L’heure est propice pour nous demander pourquoi cette ingratitude de la France d’aujourd’hui à l’égard de la foi au Christ qui lui a donné toutes ces splendides cathédrales pour l’émerveillement de tous ? Quelle est cette incapacité de tant de responsables politiques d’honorer l’histoire spirituelle du pays, de s’enrichir de la signification des cultes ? Pourquoi mettre en concurrence le culte et la culture ? Pourquoi soustraire Notre-Dame de Paris à sa fonction essentielle : faire battre à Paris, en France et à travers le monde, le cœur vivant d’un amour plus fort que la mort ? Pourquoi la France aurait-elle à avoir honte du Christ, lorsque le monde entier nous implore de le célébrer à Notre-Dame, au bénéfice de tous ? Si Notre-Dame de Paris est un chef-d’œuvre d’architecture, sa beauté atteste que la vie pour laquelle nous sommes faits est la vie qui vient.

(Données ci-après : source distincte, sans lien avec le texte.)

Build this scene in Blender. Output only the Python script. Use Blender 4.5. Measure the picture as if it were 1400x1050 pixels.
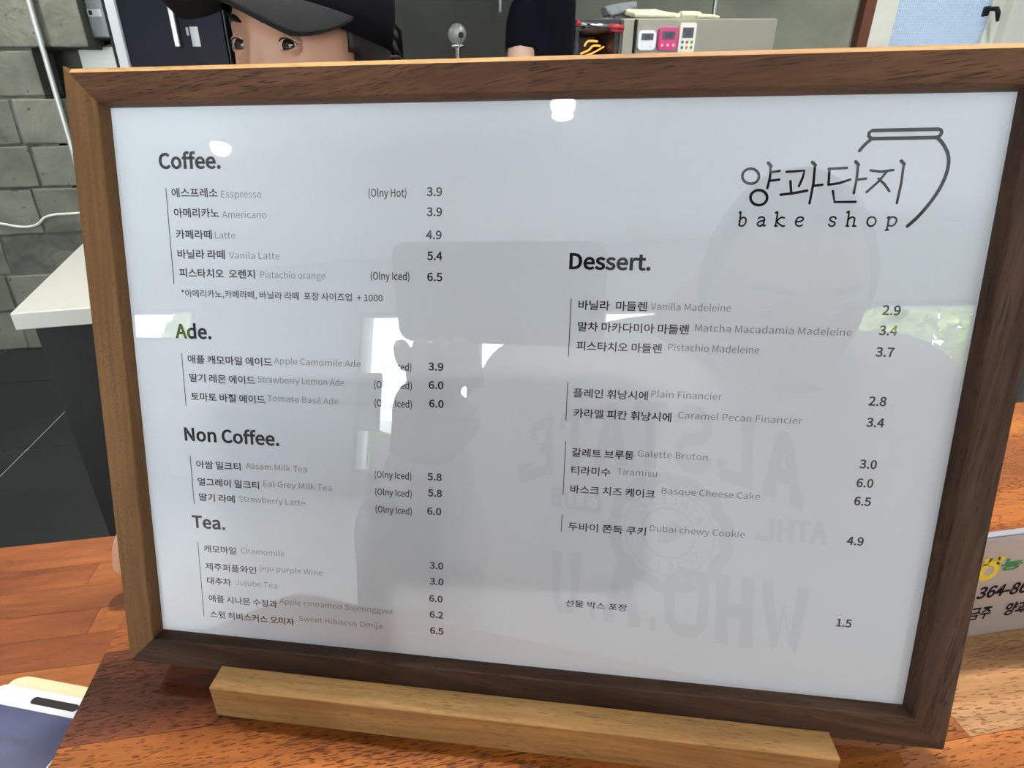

Les pompiers ont pu, pour certains au péril de leur vie, sauver Notre-Dame de Paris du brasier de la charpente. Face à une improvisation patente, les députés n’ont pu sauver Notre-Dame et les dons qui lui sont destinés des flammes de l’envie, des ambitions politiques et de la tentation de neutraliser son message spirituel. Si nul n’est obligé de croire au message de l’Eglise qu’incarne Notre-Dame, chacun doit prendre sereinement ses responsabilités de citoyen éclairé pour qu’un jour prochain – bientôt – cœur de la cathédrale, s’élèvent le calice de l’amour et la patène de l’offrande. Dans les mains de l’évêque, aujourd’hui Monseigneur Michel Aupetit, ils renouvellent le don que le Christ fit de sa vie pour communiquer au monde, l’invincible espérance et l’inaltérable vérité, que le monde ne peut se donner à lui-même, mais seulement recevoir du cœur de Notre-Dame.